ま、とりあえず序盤に出遅れた土居がレギュラーとして使われているのを観れて嬉しかった。あれはPK取って欲しかったぞ、家本主審。
(Apr 25, 2016)
大宮アルディージャ0-0鹿島アントラーズ
J1・1stステージ第9節/2016年4月30日(土)/NACK5スタジアム大宮/BS-TBS
この頃はJ2で優勝して昇格してきたクラブはあたり前のように強いので、この日の大宮戦も楽な試合にはならないのだろうとは思っていたけれど、よもや二試合連続のスコアレス・ゲームとは……。
なんだか攻撃が湿り気味で、開幕のころに戻ってしまったみたいだ──と書いてみて思ったけれど、とりあえず今はシュートは打てているので、内容的には最初とはちょっと違う気がする。歯車は勢いよく回っているのだけれど、なんだかいまいちうまく噛みあっていないというか。そんな感じ。
この日のスタメンは前節の赤崎と山本にかえて、金崎と伊東を入れた形。
出場停止だった夢生が戻ってきてベスト・メンバーで戦えるかと思ったら、左サイドバックの山本が故障欠場してしまったのが計算外。もとより左サイドはバックアップが薄いので、仕方なく西をコンバートして、右サイドは伊東幸敏に任せることになった。
でも結果からいえばこれが苦戦の遠因だった気がする。この日の伊東は運動量こそあれ、クロスの精度がいまいち。西にしても、サイドを駆け上がるより中へ入ってくることが多くて、微妙に攻撃のバランスがよくなかったような気がする。

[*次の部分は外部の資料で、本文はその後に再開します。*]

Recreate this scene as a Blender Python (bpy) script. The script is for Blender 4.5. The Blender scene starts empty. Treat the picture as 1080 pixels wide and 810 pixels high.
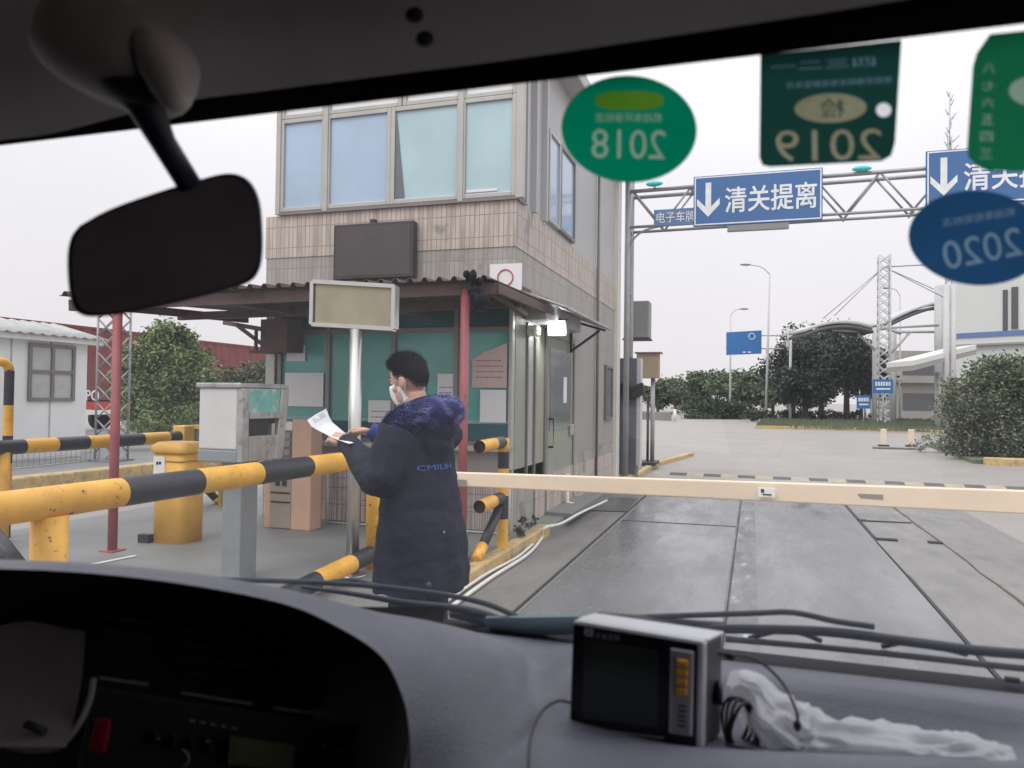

対する大宮は──前節の柏ほどではないけれど──家長、ムルジャ、金澤、菊池くらいしか知っている選手がいなかった。でも柏のような勢いはなくて、まだ戦いやすかった印象。たまのカウンターでムルジャや家長に脅威を感じることこそあったけれど、基本的にはこちらがボールをまわしている時間が多かったし、決定機もそれなりに作れていた。
ただ、シュートがGK加藤順大の真正面、みたいなシーンばかりで、いまいち決まる感じがしない。なんかこの調子で最後まで行っちゃいそうだなぁ……と思っていたら、本当にその通りになってしまった。あぁ……。
最後の10分で、ジネイに今季初めてリーグ戦での出場機会がまわってきたけれど、ジネイは残念ながらこれといった違いを見せられず。途中出場はあと鈴木優磨と中村充孝のふたり。どちらも惜しいシュートがひとつずつあったものの、決めきれなかった。
ということで、レッズとフロンターレを追いかけなくちゃいけない立場だというのに、首位レッズには勝ち点5の差をつけられてしまった。なまじ上の2チームがあまり負けそうにないだけに、ファースト・ステージが半分終わったところでこの勝ち点の差は痛い。
セカンド・ステージになると、ACL敗退の決まったサンフレッチェやガンバも息を吹き返してくるだろうから、できればファーストは取りたかったんだけれどなぁ。なんだか今シーズンもあやしい雲行きになってきてしまった。